What do I want to do in the next decade?

Some ideas to start with:

  • Write a book by 40. (What to write though?)

  • Take one new skill beyond research and be able to do it at a professional level. (But which skill shall it be? Ceramics and bartending classes have been cool so far, although I do not have dreams of being a master potter or mixologist just yet).

  • Lead international research studies in the field with confidence. Live out my boyhood dreams of pretending to be Anthony Bourdain, and now Lucas Sin. And making a living from it, ha!

  • Contribute to the broader research literature (even if it’s just one cheeky article), and find a way to have my feet in both industry and academia. Being a full professor is out of the question without a PhD. But what about being an adjunct? Students do bring a lot of energy and excitement to the work, and as exhausting as teaching can be, it is fulfilling. I hear from friends who adjunct that having even 1-2 awesome students per semester in an otherwise infuriating class can make the whole ordeal worth it.

  • Speaking and writing in Cantonese vernacular — enough to read a book (at least The Little Prince), read and contribute to online message boards, and sustain a 1-hour conversation with family & family friends and the Chinatown uncles and aunties. After Cantonese can come Mandarin.

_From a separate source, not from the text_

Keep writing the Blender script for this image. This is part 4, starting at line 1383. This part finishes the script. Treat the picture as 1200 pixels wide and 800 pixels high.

  • Learn how to drive & be comfortable with manual transmission before electric cars and autonomous vehicles go everywhere. I have no use for this in New York City (no car), but if I’m traveling or ever living elsewhere — I think driving manual is so much more fun and engaging.

  • First bike-camping trip. I hear about friends cycling around Taiwan, Japan, and even to Montreal, and all that sounds wonderful.

  • Visit all continents, including Antarctica.

  • Fall in love, get married, have two kids, etc etc. If none of the other things, then hopefully at least I’m in love. I’m also not trying to raise a family inside the same 300 square foot / 27.87 square meter studio by the time I am 40, but if that’s the case, so be it.

If the 20s were all about gathering twenty different inputs all at once and gorging on as many experiences & perspectives as possible, I feel like the 30s are more about being intentional with the moments of free time I still have left.

I’ll still bake in lots of time for experimenting & good relationships though, I hope that will never change.